Turn That Noise Down - Extreme

drawing of a small child in a red light district with stripper signs all around.

So many well-known albums turn 30 this year and Steve Taylor-Bryant and Susan Omand travel back to 1990 to revisit some of the sounds of their youth that made parents shout "Turn that noise down!" This week, Susan scribbles some Pornograffiti...

This is just one of those albums that makes me stupidly happy and I’d forgotten how much so until I listened to it again for our 30 year retrospective. From the rain soaked piano and low strings at the start of Decadence Dance, which are glorious, to the heartfelt yee-hah at the end of Hole Hearted, I have a grin on my face. I’ve talked about my love of Extreme before [here – Ed] but this is by far my favourite album of theirs. I know it’s 1990 but this is 80s hair metal at its funky best.

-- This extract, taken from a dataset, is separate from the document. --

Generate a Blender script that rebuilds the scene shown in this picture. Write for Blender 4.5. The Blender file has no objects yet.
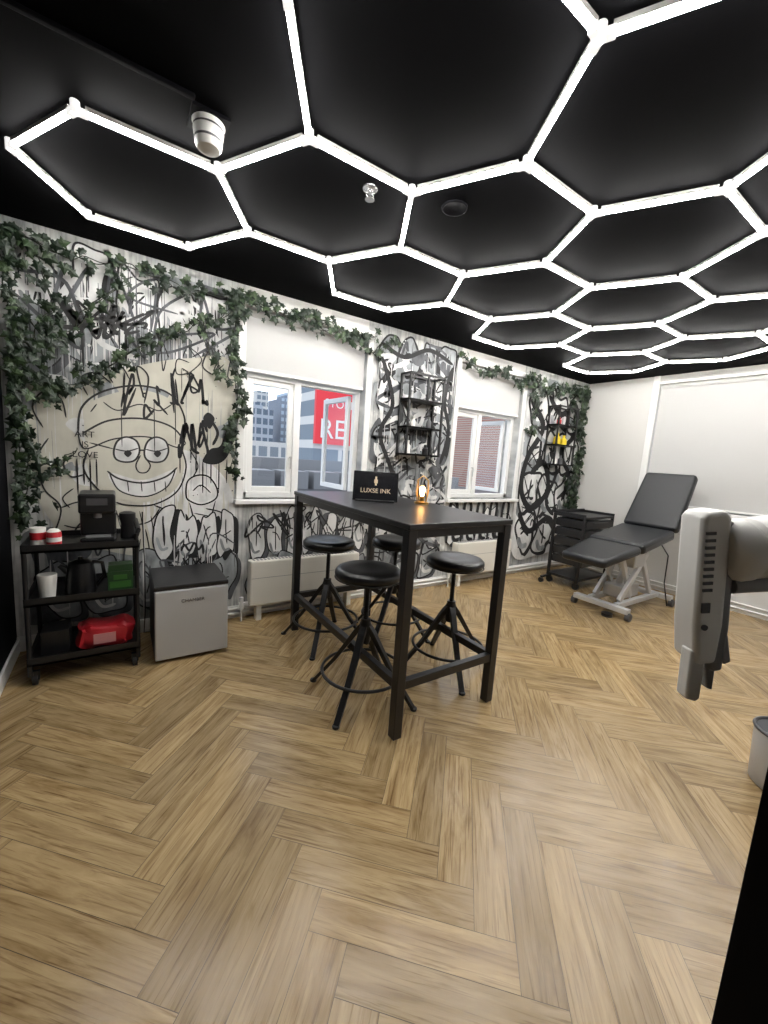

In L’il Jack Horny, there are touches of brazen brass in among the virtuoso guitar work of Nuno Bettencourt, who not only played lead incredibly well but co-wrote all the songs AND produced a couple of them. Talented git. The rap at the start of When I’m President is a bit cheesy but it works well in the overall concept of the song and the harmonies are spine tingling. The bass playing of Pat Badger [this is his name, not an instruction – Ed] in Get the Funk Out is sleazily brilliant [the other virtues of the song have been extolled at length by Steve here – Ed] and I must also admit a guilty adoration of the slushfest simplicity of the acoustic ballad that is More That Words. Oh, what?

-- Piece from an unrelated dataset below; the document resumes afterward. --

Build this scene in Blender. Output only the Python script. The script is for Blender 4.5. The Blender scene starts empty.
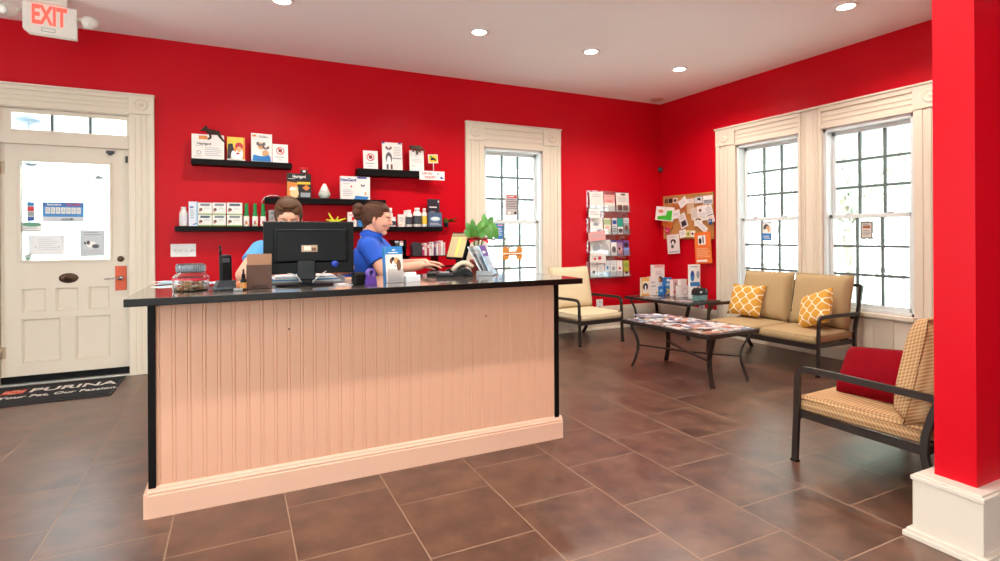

Anyway, the album continues with a heavier note and Money (In God We Trust), with some remarkable “string widdling” in the midst, and the very singable, although oddly bracketed, It (‘s a Monster). The title track itself comes next, although it never actually was a single, and is, I think, the best showcase of Gary Cherone’s rock voice on the album, even though the chorus itself reminds me so much of Was Not Was’ Walk The Dinosaur. The scene changes abruptly and brilliantly to a late night piano bar and the sublime, out of time, When I First Kissed You letting Cherone show that he really can sing the blues too. Back to the (then) present with the fun ‘n’ funk of Suzi (Wants Her All Day What?). He-Man Woman Hater is notable for the tremendous “Flight of the Wounded Bumble Bee” intro by none other than Dweezil Zappa, which is exactly what it sounds like – a dazzling rendition of the Rimsky Korsakov classic, with a Zappa twist. The vinyl album rounds out with the arm-waving anthem Song For Love (yes, I have the vinyl as well) but the CD added Hole Hearted and it doesn’t feel like too much of an “extra.”

Looking at my world today, it needs a lot more “stupidly happy”-ness in it, so Pornograffiti is going back into my play-list rotation, at least for a little while.